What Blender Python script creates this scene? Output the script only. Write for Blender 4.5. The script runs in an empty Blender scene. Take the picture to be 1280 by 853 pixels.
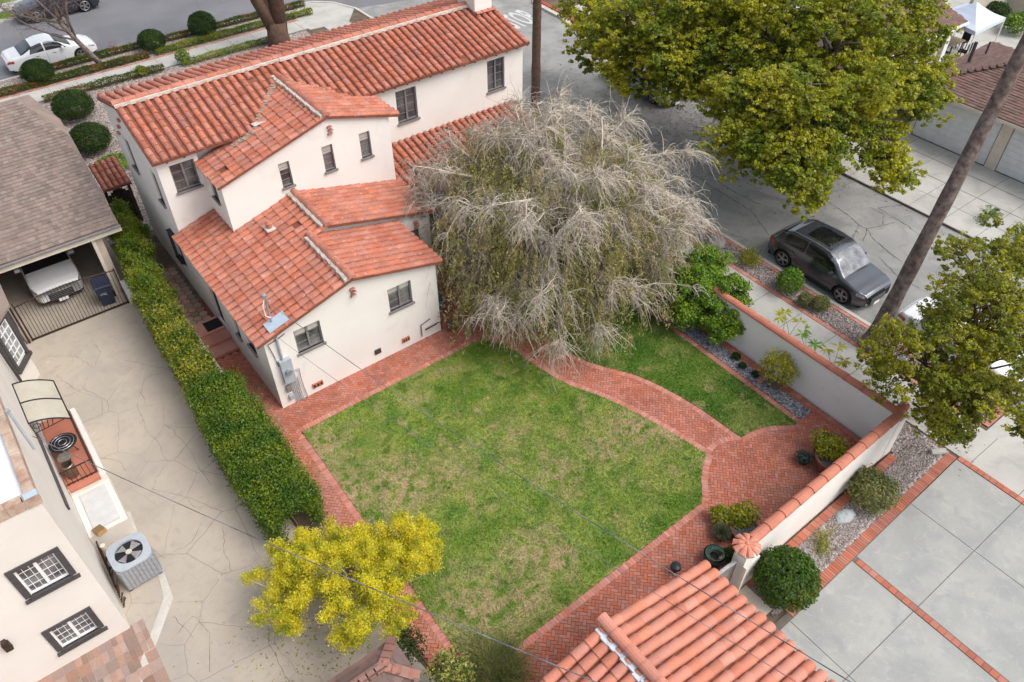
import bpy, math, random
import numpy as np
from mathutils import Vector, Matrix
from mathutils.geometry import tessellate_polygon
random.seed(7); RNG = np.random.default_rng(7)
S = bpy.context.scene; COL = S.collection
R = math.radians

# ---------------- camera, sky, sun, exposure ----------------
CR = np.array([0.79529681, -0.60620594, -0.0041642]); CU = np.array([0.42081907, 0.54711258, 0.72358768]); CF = np.array([0.43636487, 0.57721935, -0.69021991])
FOC = 984.3858767770525
cam_d = (354-640)/FOC*CR-(511-426.5)/FOC*CU+CF
CAM = -cam_d*(20.0/-cam_d[2]); CAM[2] = 20.0
cd = bpy.data.cameras.new('camera'); cam = bpy.data.objects.new('camera', cd); COL.objects.link(cam)
cd.sensor_fit = 'HORIZONTAL'; cd.sensor_width = 36; cd.lens = FOC*36/1280; cd.clip_start = .1; cd.clip_end = 3000
M4 = Matrix.Identity(4)
for i in range(3):
    M4[i][0] = CR[i]; M4[i][1] = CU[i]; M4[i][2] = -CF[i]; M4[i][3] = CAM[i]
cam.matrix_world = M4; S.camera = cam
SUN_EL, SUN_AZ = 52, -52      # azimuth of the sun in the XY plane, degrees from +X
w = bpy.data.worlds.new('World'); S.world = w; w.use_nodes = True
nt = w.node_tree; bg = nt.nodes['Background']; sky = nt.nodes.new('ShaderNodeTexSky')
sky.sky_type = 'NISHITA'; sky.sun_disc = False; sky.sun_elevation = R(SUN_EL); sky.sun_rotation = R(90-SUN_AZ)
sky.air_density = 1.0; sky.dust_density = 4.0; sky.ozone_density = 1.0
hs = nt.nodes.new('ShaderNodeHueSaturation'); hs.inputs['Saturation'].default_value = .5; nt.links.new(sky.outputs[0], hs.inputs['Color']); nt.links.new(hs.outputs[0], bg.inputs[0]); bg.inputs[1].default_value = 0.15
sl = bpy.data.lights.new('sun', 'SUN'); sun = bpy.data.objects.new('sun', sl); COL.objects.link(sun)
sl.energy = 1.15; sl.angle = R(42); sl.color = (1, .975, .94)
sd = Vector((math.cos(R(SUN_AZ))*math.cos(R(SUN_EL)), math.sin(R(SUN_AZ))*math.cos(R(SUN_EL)), math.sin(R(SUN_EL))))
sun.rotation_euler = (-sd).to_track_quat('-Z', 'Y').to_euler()
S.view_settings.view_transform = 'Standard'; S.view_settings.look = 'None'; S.view_settings.gamma = 1
S.view_settings.exposure = 0.62

# measured points: rays of the survey photograph meet known planes
def ray(px, py): return (px-640)/FOC*CR-(py-426.5)/FOC*CU+CF
def at(px, py, z=0.0):
    d = ray(px, py); p = CAM+d*((z-CAM[2])/d[2]); return Vector(p)
def onX(px, py, X):
    d = ray(px, py); return Vector(CAM+d*((X-CAM[0])/d[0]))
def onY(px, py, Y):
    d = ray(px, py); return Vector(CAM+d*((Y-CAM[1])/d[1]))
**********
■ Prompt: Could the lines from the top of the material through the line with "R = math.radians" be repeated exactly, pictures left out?

■ Result for this task:
What Blender Python script creates this scene? Output the script only. Write for Blender 4.5. The script runs in an empty Blender scene. Take the picture to be 1280 by 853 pixels.
import bpy, math, random
import numpy as np
from mathutils import Vector, Matrix
from mathutils.geometry import tessellate_polygon
random.seed(7); RNG = np.random.default_rng(7)
S = bpy.context.scene; COL = S.collection
R = math.radians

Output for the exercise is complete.